### WORK TO BE COMPLETED
Extract every line from the records below that contains the word "part".

### TASK INPUTS
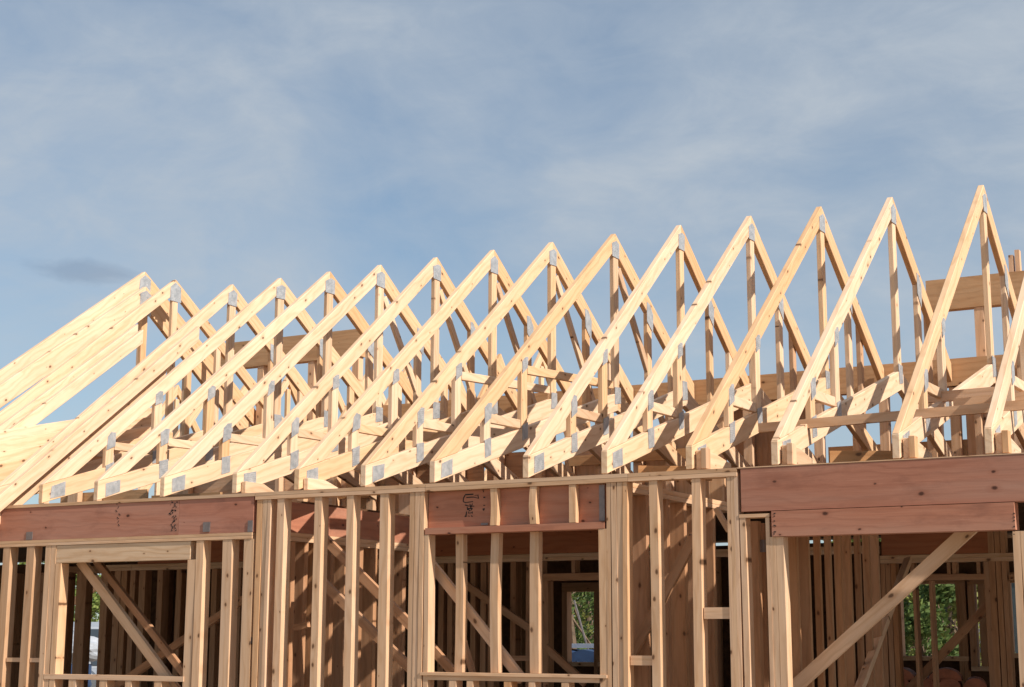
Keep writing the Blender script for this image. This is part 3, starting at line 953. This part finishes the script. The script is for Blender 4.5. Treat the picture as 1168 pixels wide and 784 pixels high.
def tree(label, loc, h, rad, mat, seed, nl=5200, low=.35):
    rr = random.Random(seed)
    t = thing('tree', label, 'tree', loc, 0, 'trees beyond the house')
    bm = bmesh.new()

    def limb(p, q, r0, r1, seg=7):
        d = (q - p).normalized()
        a = d.orthogonal().normalized()
        c = d.cross(a)
        r_ = []
        for pp, rd in ((p, r0), (p.lerp(q, .5) + a * r0 * .4, (r0 + r1) / 2), (q, r1)):
            r_.append([bm.verts.new(pp + (a * math.cos(2 * math.pi * k / seg) + c * math.sin(2 * math.pi * k / seg)) * rd) for k in range(seg)])
        for i in range(2):
            for k in range(seg):
                bm.faces.new((r_[i][k], r_[i][(k + 1) % seg], r_[i + 1][(k + 1) % seg], r_[i + 1][k]))
    top = Vector((rr.uniform(-.2, .2), rr.uniform(-.2, .2), h * .7))
    limb(Vector((0, 0, -.05)), top, .05 * h * .6, .02 * h * .5)
    clumps = []
    for k in range(12):
        an = rr.uniform(0, 6.28)
        z = h * rr.uniform(low, .97)
        f = rad * (1 - .55 * ((z / h - .5) / .5) ** 2 if z > h * .5 else 1) * rr.uniform(.35, .85)
        c = Vector((math.cos(an) * f, math.sin(an) * f, z))
        clumps.append((c, rad * rr.uniform(.28, .5)))
        limb(top * rr.uniform(.4, .95), c, .018 * h * .4, .006 * h * .3, 5)
    me = bpy.data.meshes.new('trunk')
    bm.to_mesh(me)
    bm.free()
    me.materials.append(M['bark'])
    link(bpy.data.objects.new('trunk', me), t)
    vs, fs, tn = [], [], []
    for i in range(nl):
        c, r0 = clumps[rr.randrange(len(clumps))]
        d = Vector((rr.gauss(0, 1), rr.gauss(0, 1), rr.gauss(0, .8)))
        p = c + d.normalized() * r0 * (rr.random() ** .45) * 1.05
        s = rr.uniform(.035, .08)
        nrm = Vector((rr.gauss(0, 1), rr.gauss(0, 1), rr.gauss(.4, 1))).normalized()
        a = nrm.orthogonal().normalized() * s
        b_ = nrm.cross(a) * .6
        k = len(vs)
        vs += [p - a, p - b_, p + a, p + b_]
        fs.append((k, k + 1, k + 2, k + 3))
        tv = rr.random()
        tn += [tv] * 4
    me = bpy.data.meshes.new('crown')
    me.from_pydata([tuple(v) for v in vs], [], fs)
    ta = me.attributes.new('tint', 'FLOAT', 'POINT')
    ta.data.foreach_set('value', tn)
    me.materials.append(LEAF[mat])
    link(bpy.data.objects.new('crown', me), t)
    return t


def gp(px, Y):
    p = at(px, 726, Y)
    return (p.x, Y, 0)


for lab, px, Y, h, rd, mt_, sd in (
        ('leafy green tree behind the left part of the rear window in the right opening', 1030, 33, 4.6, 1.5, 0, 1),
        ('dark green tree in the middle of the rear window in the right opening', 1060, 37, 4.8, 1.7, 1, 2),
        ('olive green tree at the right side of the rear window in the right opening', 1088, 31, 4.4, 1.3, 2, 3),
        ('low bushy tree at the foot of the rear window in the right opening', 1050, 28, 2.6, 1.0, 1, 12),
        ('dark green tree seen through the small rear window in the middle', 655, 30, 4.3, 1.4, 1, 4),
        ('shadowy tree at the right edge of the small middle rear window', 682, 33, 4.6, 1.4, 1, 5),
        ('olive tree standing farther off in the small middle rear window', 640, 38, 4.8, 1.6, 2, 6),
        ('big dark tree filling the gap behind the blue wrapped lumber stack', 668, 41, 4.9, 2.2, 1, 15),
        ('far dark tree closing the view left behind the middle rear window', 690, 45, 5.2, 2.4, 1, 16),
        ('far dark tree closing the view behind the right rear window', 1072, 43, 5.2, 2.6, 1, 17),
        ('far olive tree behind the left edge of the right rear window', 1022, 42, 5.0, 2.2, 2, 18),
        ('far dark tree behind the silver van', 95, 40, 5.0, 2.6, 1, 19),
        ('bright green tree seen at the left edge of the left window opening', 78, 30, 4.2, 1.5, 0, 7),
        ('green tree behind the diagonal brace tops in the left window opening', 112, 34, 4.6, 1.6, 0, 8)):
    tree(lab, gp(px, Y), h, rd, mt_, sd, low=.12)

# ------------------------------------------------------------------ yard things glimpsed through the openings
M['blue'] = flat_mat('blue_plastic', (.025, .055, .13), .45, 0, .3, 5, .3)
M['white'] = flat_mat('white_sheet', (.34, .37, .42), .6, 0, .12, 4, .3)
M['paint'] = flat_mat('silver_paint', (.42, .45, .49), .3, .4, .08, 2, 0, .5)
M['rubber'] = flat_mat('rubber', (.02, .02, .02), .8, 0, .2, 10, 0)
M['glass'] = flat_mat('car_glass', (.03, .04, .05), .08, 0, .1, 2, 0, .6)
M['terra'] = flat_mat('terracotta', (.42, .15, .08), .75, 0, .3, 9, .3)
M['slate'] = flat_mat('slate_blue_cladding', (.06, .08, .09), .6, 0, .25, 3, .2)


def solid(name, parent, verts, faces, mat, bev=0.0):
    bm = bmesh.new()
    vv = [bm.verts.new(v) for v in verts]
    for f in faces:
        bm.faces.new([vv[i] for i in f])
    bmesh.ops.recalc_face_normals(bm, faces=bm.faces[:])
    if bev:
        bmesh.ops.bevel(bm, geom=bm.edges[:], offset=bev, segments=2, affect='EDGES', clamp_overlap=True)
    me = bpy.data.meshes.new(name)
    bm.to_mesh(me)
    bm.free()
    me.materials.append(mat)
    return link(bpy.data.objects.new(name, me), parent)


def extrude_profile(name, parent, prof, y0, y1, mat, bev=0.0):
    n = len(prof)
    vs = [(x, y0, z) for x, z in prof] + [(x, y1, z) for x, z in prof]
    fs = [tuple(range(n)), tuple(range(n, 2 * n))] + [(i, (i + 1) % n, n + (i + 1) % n, n + i) for i in range(n)]
    return solid(name, parent, vs, fs, mat, bev)


def cyl(name, parent, c, axis, r0, r1, ln, mat, seg=20):
    bm = bmesh.new()
    rot = Vector((0, 0, 1)).rotation_difference(Vector(axis)).to_matrix().to_4x4()
    bmesh.ops.create_cone(bm, cap_ends=True, segments=seg, radius1=r0, radius2=r1, depth=ln, matrix=Matrix.Translation(c) @ rot)
    me = bpy.data.meshes.new(name)
    bm.to_mesh(me)
    bm.free()
    me.materials.append(mat)
    return link(bpy.data.objects.new(name, me), parent)


# parked van at the left
pv = gp(106, 23.5)
t = thing('parked_van', 'silver van parked in the yard, its windscreen showing through the left window opening', 'van', pv, R(-20))
extrude_profile('body', t, [(-2.1, .35), (2.0, .35), (2.1, .8), (1.5, 1.02), (.75, 1.75), (.4, 1.86), (-2.0, 1.86), (-2.1, 1.6)], -.85, .85, M['paint'], .04)
solid('windscreen', t, [(1.53, -.72, 1.06), (1.53, .72, 1.06), (.82, .66, 1.72), (.82, -.66, 1.72), (1.50, -.72, 1.03), (1.50, .72, 1.03), (.79, .66, 1.69), (.79, -.66, 1.69)],
      [(0, 1, 2, 3), (4, 5, 6, 7), (0, 1, 5, 4), (1, 2, 6, 5), (2, 3, 7, 6), (3, 0, 4, 7)], M['glass'])
for y in (-.862, .862):
    extrude_profile('side_window', t, [(-.2, 1.15), (1.15, 1.12), (.7, 1.66), (-.2, 1.68)], y - .008, y + .008, M['glass'])
for x in (-1.35, 1.3):
    for y in (-.8, .8):
        wh = cyl('wheel', t, (x, y, .34), (0, 1, 0), .34, .34, .22, M['rubber'])
        cyl('rim', wh, (x, y * 1.14, .34), (0, 1, 0), .2, .2, .03, M['paint'])
for y in (-.6, .6):
    cyl('headlight', t, (2.09, y, .82), (1, 0, 0), .11, .09, .06, M['white'])

# blue drum with a white sheet
pd = gp(84, 21)
t = thing('drum', 'blue plastic drum standing at the left rear under a crumpled white sheet', 'drum', pd)
cyl('barrel', t, (0, 0, .55), (0, 0, 1), .34, .34, 1.1, M['blue'])
for z in (.3, .75):
    cyl('hoop', t, (0, 0, z), (0, 0, 1), .355, .355, .05, M['blue'])
bm = bmesh.new()
bmesh.ops.create_uvsphere(bm, u_segments=28, v_segments=16, radius=.5)
rr = random.Random(5)
for v in bm.verts:
    k = 1 + .16 * math.sin(5 * v.co.x * 3 + 2) * math.sin(4 * v.co.y * 3) + rr.uniform(-.05, .05)
    v.co = Vector((v.co.x * k * 1.0, v.co.y * k, v.co.z * .55 * k))
me = bpy.data.meshes.new('plastic_sheet')
bm.to_mesh(me)
bm.free()
me.materials.append(M['white'])
sh = link(bpy.data.objects.new('plastic_sheet', me))
sh.location = (pd[0], pd[1], 1.36)
tag(sh, 'crumpled white plastic sheet heaped on the blue drum at the left rear', 'sheet')

# lumber stack under blue wrap, white boards on it, leaning pole
pl = gp(666, 27)
t = thing('lumber_stack', 'stack of lumber wrapped in blue plastic behind the small middle rear window', 'lumber stack', pl)
n = 16
prof = [(-1.6, .12), (1.6, .12), (1.62, 1.2)] + [(1.55 - 3.1 * k / n, 1.34 + .035 * math.sin(k * 2.1)) for k in range(n + 1)] + [(-1.62, 1.2)]
extrude_profile('wrap', t, prof, -.5, .5, M['blue'], 0)
for k in range(5):
    cyl('wrap_fold', t, (-1.2 + .6 * k, -.5, .7), (.25, 0, 1), .02, .02, .95, M['blue'], 8)
for x in (-1.2, 0, 1.2):
    extrude_profile('bearer', t, [(x - .05, 0), (x + .05, 0), (x + .05, .118), (x - .05, .118)], -.5, .5, M['stud'])
o = board('white_board', None, (pl[0] - 1.7, pl[1] + .15, 1.43), (pl[0] + 1.7, pl[1] + .15, 1.435), .08, .45, (0, 0, 1), M['white'])
tag(o, 'long white trim board resting on the blue wrapped lumber stack', 'board')
a_, c_ = at(655, 685, 27.8), at(672, 738, 27.2)
o = board('pole', None, (c_.x + .35, 27.3, 0.0), a_, .028, .028, (1, 0, 0), M['strap'])
tag(o, 'thin pale pole leaning in front of the trees behind the middle window', 'pole')

# terracotta tiles on a pallet
pt = gp(1054, 16.3)
t = thing('tile_pallet', 'pallet of terracotta roof tiles in the rear room below the right rear window', 'tile pallet', (pt[0], pt[1], FL), R(12))
for x in (-.5, 0, .5):
    extrude_profile('runner', t, [(x - .05, 0), (x + .05, 0), (x + .05, .1), (x - .05, .1)], -.5, .5, M['stud'])
extrude_profile('deck_board', t, [(-.6, .102), (.6, .102), (.6, .125), (-.6, .125)], -.52, .52, M['stud'])
for ix in range(5):
    for k in range(3):
        x = -.48 + .24 * ix
        z = .13 + k * .33
        prof = [(x + .11 * math.cos(a), z + .10 * math.sin(a) + .2) for a in [math.pi * j / 8 for j in range(9)]] + [(x - .11, z), (x + .11, z)]
        extrude_profile('roof_tile', t, prof, -.45, .45, M['terra'])
for k, (dx, a) in enumerate(((-.25, .3), (.2, -.25))):
    prof = [(dx + .16 * math.cos(q_), 1.06 + .12 * math.sin(q_)) for q_ in [math.pi * j / 8 for j in range(9)]]
    extrude_profile('roof_tile', t, prof, -.4, .35, M['terra'])

# neighbour building at the right rear
pn = gp(1142, 34)
t = thing('neighbour_building', 'dark slate clad building beyond the yard at the right edge', 'building', pn)
extrude_profile('wall', t, [(-1.35, 0), (4, 0), (4, 3.4), (-1.35, 3.4)], 0, 5, M['slate'])
extrude_profile('roof', t, [(-1.55, 3.402), (4.2, 3.402), (4.2, 3.5), (1.3, 4.2), (-1.55, 3.5)], -.2, 5.2, M['osb'])
for x in (-.7, .9):
    fr = extrude_profile('window', t, [(x - .3, 1.4), (x + .3, 1.4), (x + .3, 2.7), (x - .3, 2.7)], -.05, -.004, M['white'])
    extrude_profile('pane', fr, [(x - .24, 1.46), (x + .24, 1.46), (x + .24, 2.64), (x - .24, 2.64)], -.06, -.052, M['glass'])

# ------------------------------------------------------------------ light and sky
EL = R(36)
SDX, SDY = 1.0, -0.19
sun_az = math.atan2(SDX, SDY)
dirv = Vector((math.sin(sun_az) * math.cos(EL), math.cos(sun_az) * math.cos(EL), math.sin(EL)))
sd = bpy.data.lights.new('sun', 'SUN')
sd.energy = 4.2
sd.angle = R(.5)
sd.color = (1.0, .91, .80)
so = link(bpy.data.objects.new('sun', sd))
so.rotation_euler = dirv.to_track_quat('Z', 'Y').to_euler()
so.location = dirv * 50

wd = bpy.data.worlds.new('World')
scene.world = wd
wd.use_nodes = True
nt = wd.node_tree
nt.nodes.clear()
q = NB(nt)
out = q.n('ShaderNodeOutputWorld')
bg = q.n('ShaderNodeBackground')
sky = q.n('ShaderNodeTexSky', sky_type='NISHITA')
sky.sun_disc = False
sky.sun_elevation = EL
sky.sun_rotation = sun_az
sky.air_density = 1.0
sky.dust_density = 0.6
sky.ozone_density = 2.0
tc = q.n('ShaderNodeTexCoord')
v = tc.outputs['Generated']
n1 = q.noise(q.scaled(v, (1.0, 1.0, 1.7)), 4.2, 7, .56, .9)
n2 = q.noise(q.scaled(v, (1.0, 1.0, 2.2)), 15.0, 6, .6, .5)
n3 = q.noise(q.scaled(v, (1.0, 1.0, 2.6)), 1.7, 3, .5)
cl = q.math('ADD', q.math('ADD', q.math('MULTIPLY', n1, .60), q.math('MULTIPLY', n2, .32)), q.math('MULTIPLY', n3, .35))
mask = q.ramp(cl, [(.46, (.28, .28, .28)), (.66, (.60, .60, .60)), (.84, (1, 1, 1))])
blue = q.mix(1.0, sky.outputs[0], (0.84, 0.97, 1.0), 'MULTIPLY')
col = q.mix(mask, blue, (4.4, 4.9, 5.45))
# one small dark cloudlet low in the west
d0 = (FWD + RGT * ((112 - 584) / F_PX) - UPV * ((311 - 392) / F_PX)).normalized()
df = q.n('ShaderNodeVectorMath', operation='SUBTRACT')
q.link(v, df.inputs[0])
df.inputs[1].default_value = d0
ln = q.n('ShaderNodeVectorMath', operation='LENGTH')
q.link(q.scaled(df.outputs[0], (1.0, 1.0, 4.5)), ln.inputs[0])
dd = q.math('ADD', ln.outputs['Value'], q.math('MULTIPLY', n2, .07))
dk_ = q.ramp(dd, [(.05, (1, 1, 1)), (.072, (0, 0, 0))])
col = q.mix(q.math('MULTIPLY', dk_, .45), col, (2.0, 2.6, 3.6))
q.link(col, bg.inputs[0])
bg.inputs[1].default_value = 0.08
q.link(bg.outputs[0], out.inputs[0])

scene.view_settings.view_transform = 'Standard'
scene.view_settings.look = 'None'
scene.view_settings.exposure = 0.5
scene.view_settings.gamma = 1.0
scene.view_settings.use_curve_mapping = False
scene.cycles.max_bounces = 6
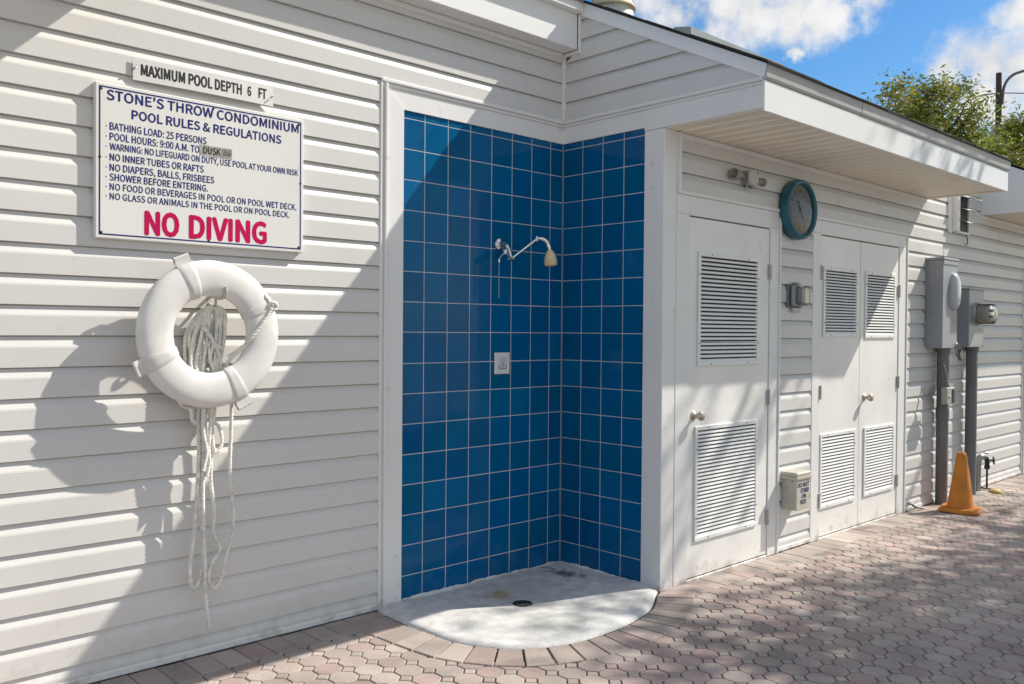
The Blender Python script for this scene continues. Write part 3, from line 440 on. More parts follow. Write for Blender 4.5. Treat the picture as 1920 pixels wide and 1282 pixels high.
# stains on the pad are part of its material
nt = M['pad'].node_tree; N = nt.nodes; L = nt.links; b = N['Principled BSDF']; src = b.inputs['Base Color'].links[0].from_socket
gpos = N.new('ShaderNodeNewGeometry').outputs['Position']
def blob(center, rad, amt, colr, src, nscale=18, sq=(1, 1, 1)):
    mp = N.new('ShaderNodeMapping'); mp.vector_type = 'POINT'; mp.inputs['Location'].default_value = [-c * s for c, s in zip(center, sq)]; mp.inputs['Scale'].default_value = sq
    L.new(gpos, mp.inputs['Vector']); ln = N.new('ShaderNodeVectorMath'); ln.operation = 'LENGTH'; L.new(mp.outputs[0], ln.inputs[0])
    nn = N.new('ShaderNodeTexNoise'); nn.inputs['Scale'].default_value = nscale; nn.inputs['Detail'].default_value = 8; L.new(gpos, nn.inputs['Vector'])
    a = N.new('ShaderNodeMath'); a.operation = 'MULTIPLY_ADD'; L.new(ln.outputs['Value'], a.inputs[0]); a.inputs[1].default_value = -1 / rad; a.inputs[2].default_value = 1
    c2 = N.new('ShaderNodeMath'); c2.operation = 'MULTIPLY_ADD'; L.new(nn.outputs['Fac'], c2.inputs[0]); c2.inputs[1].default_value = 2.4; c2.inputs[2].default_value = -1.2
    s2 = N.new('ShaderNodeMath'); s2.operation = 'ADD'; L.new(a.outputs[0], s2.inputs[0]); L.new(c2.outputs[0], s2.inputs[1])
    m2 = N.new('ShaderNodeMapRange'); L.new(s2.outputs[0], m2.inputs['Value']); m2.inputs['From Max'].default_value = .8; m2.inputs['To Max'].default_value = amt
    x = N.new('ShaderNodeMix'); x.data_type = 'RGBA'; L.new(m2.outputs[0], x.inputs['Factor']); L.new(src, x.inputs['A']); x.inputs['B'].default_value = (*colr, 1)
    return x.outputs['Result']
src = blob((-.55, -.30, .01), .46, .52, (.40, .39, .36), src, 14)
src = blob((-.72, -.24, .01), .10, .75, (.36, .25, .10), src, 20)
src = blob((-.18, -.20, .01), .14, .85, (.05, .05, .045), src, 26, (1.6, .8, 1))
src = blob((-.80, -.70, .01), .22, .35, (.36, .38, .30), src, 16)
L.new(src, b.inputs['Base Color'])

dr = thing('floor_drain', (-.724, -.426, 0), 'round black drain grate set in the white shower pad', 'drain')
m = MB(); m.lathe([(.050, .0), (.050, .006), (.042, .007), (.042, .003)], (-.724, -.426, .002), (0, 0, 1), 28, cap=False); m.build('rim', M['iron'], dr)
m = MB(); m.lathe([(.042, .005), (.0, .005)], (-.724, -.426, 0), (0, 0, 1), 28, cap=False)
for k in range(-3, 4):
    w = math.sqrt(.041 ** 2 - (k * .012) ** 2); m.box(-.724 - w, -.724 + w, -.426 + k * .012 - .0025, -.426 + k * .012 + .0025, .0045, .0085, .001)
m.build('grate', M['iron'], dr)

# ================================================================== BUILDING
bld = thing('pool_building', (0, 0, 0), 'pale vinyl sided pool building with a blue tiled shower corner and white louvered doors', 'building')
E_ = .1158
PROF = [(-.004, .0), (.0150, .0), (.0150, .072), (.0138, .078), (.001, .1095), (-.0035, .1115), (-.0045, .1130)]   # dutch-lap course: (projection, height)
rs_w = random.Random(77)
def siding(mb, org, ux, nrm, z0, z1, lo, hi, pitch, phase, seams=None):
    org = Vector(org); ux = Vector(ux); nrm = Vector(nrm)
    k = math.floor((z0 - phase) / pitch) - 1
    while phase + k * pitch < z1:
        base = phase + k * pitch; pts = []
        for d, hgt in PROF: pts.append((d, base + hgt * pitch / .1145))
        pts.append((-.0045, base + pitch))
        q = []
        for i, (d, z) in enumerate(pts):      # clip in z
            if i and (pts[i - 1][1] - z0) * (z - z0) < 0: t = (z0 - pts[i - 1][1]) / (z - pts[i - 1][1]); q.append((pts[i - 1][0] + (d - pts[i - 1][0]) * t, z0))
            if i and (pts[i - 1][1] - z1) * (z - z1) < 0: t = (z1 - pts[i - 1][1]) / (z - pts[i - 1][1]); q.append((pts[i - 1][0] + (d - pts[i - 1][0]) * t, z1))
            if z0 - 1e-6 <= z <= z1 + 1e-6: q.append((d, z))
        if len(q) > 1:
            cuts = sorted(seams(k)) if seams else []
            runs = []; a = None
            ends = [None] + cuts + [None]
            for i in range(len(ends) - 1): runs.append((ends[i], ends[i + 1], i))
            for a, b_, i in runs:
                off = .0016 if i % 2 else 0.0
                row0, row1 = [], []
                for d, z in q:
                    u0 = lo(z) if a is None else a - (.0 if i % 2 == 0 else .02); u1 = hi(z) if b_ is None else b_ + (.0 if i % 2 == 0 else .02)
                    row0.append(org + ux * u0 + nrm * (d + off) + Vector((0, 0, z))); row1.append(org + ux * u1 + nrm * (d + off) + Vector((0, 0, z)))
                ln_ = (row1[0] - row0[0]).length; ns = max(1, int(ln_ / .35)); ph = rs_w.uniform(0, 6); am = rs_w.uniform(.0002, .0009)
                mb.grid([[p.lerp(w_, i_ / ns) + nrm * (am * math.sin(ph + i_ * 1.9) if 0 < i_ < ns else 0) for p, w_ in zip(row0, row1)] for i_ in range(ns + 1)])
        k += 1
cst = lambda v: (lambda z: v)
m = MB(); rs = random.Random(3)
siding(m, (0, 0, 0), (1, 0, 0), (0, -1, 0), .03, 3.10, cst(-8.0), cst(-1.326), E_, .090)
siding(m, (0, 0, 0), (1, 0, 0), (0, -1, 0), 2.638, 3.10, cst(-1.326), cst(-.026), E_, .090)
m.build('siding_wall', M['vinyl'], bld)
m = MB(); siding(m, (0, 0, 0), (0, -1, 0), (-1, 0, 0), 2.638, 3.24, lambda z: .024 if z < 3.045 else .148, lambda z: min(1.345, (3.33 - z) / .501), E_, .090)
m.build('siding_wall', M['vinyl'], bld)
m = MB(); PD = .1143; PH = .102
sm = lambda k: {20: [1.98], 19: [1.98], 21: [1.98]}.get(k, [])
siding(m, (0, D, 0), (1, 0, 0), (0, -1, 0), 2.165, 2.49, cst(.145), cst(3.118), PD, PH, sm)
siding(m, (0, D, 0), (1, 0, 0), (0, -1, 0), .03, 2.165, cst(1.205), cst(1.628), PD, PH)
def sm2(k):
    if k in (11, 12, 13, 14): return [4.56]
    if k in (18, 19): return [5.2]
    if k in (16, 17): return [3.86]
    return []
siding(m, (0, D, 0), (1, 0, 0), (0, -1, 0), .03, 2.49, cst(3.118), cst(9.4), PD, PH, sm2)
siding(m, (0, D, 0), (1, 0, 0), (0, -1, 0), 2.4901, 3.02, cst(3.475), cst(9.4), PD, PH)
m.build('siding_wall', M['vinyl'], bld)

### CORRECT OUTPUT
Keep writing the Blender script for this image. This is part 3, starting at line 953. This part finishes the script. The script is for Blender 4.5. Treat the picture as 1168 pixels wide and 784 pixels high.
        ('leafy green tree behind the left part of the rear window in the right opening', 1030, 33, 4.6, 1.5, 0, 1),
The Blender Python script for this scene continues. Write part 3, from line 440 on. More parts follow. Write for Blender 4.5. Treat the picture as 1920 pixels wide and 1282 pixels high.
# stains on the pad are part of its material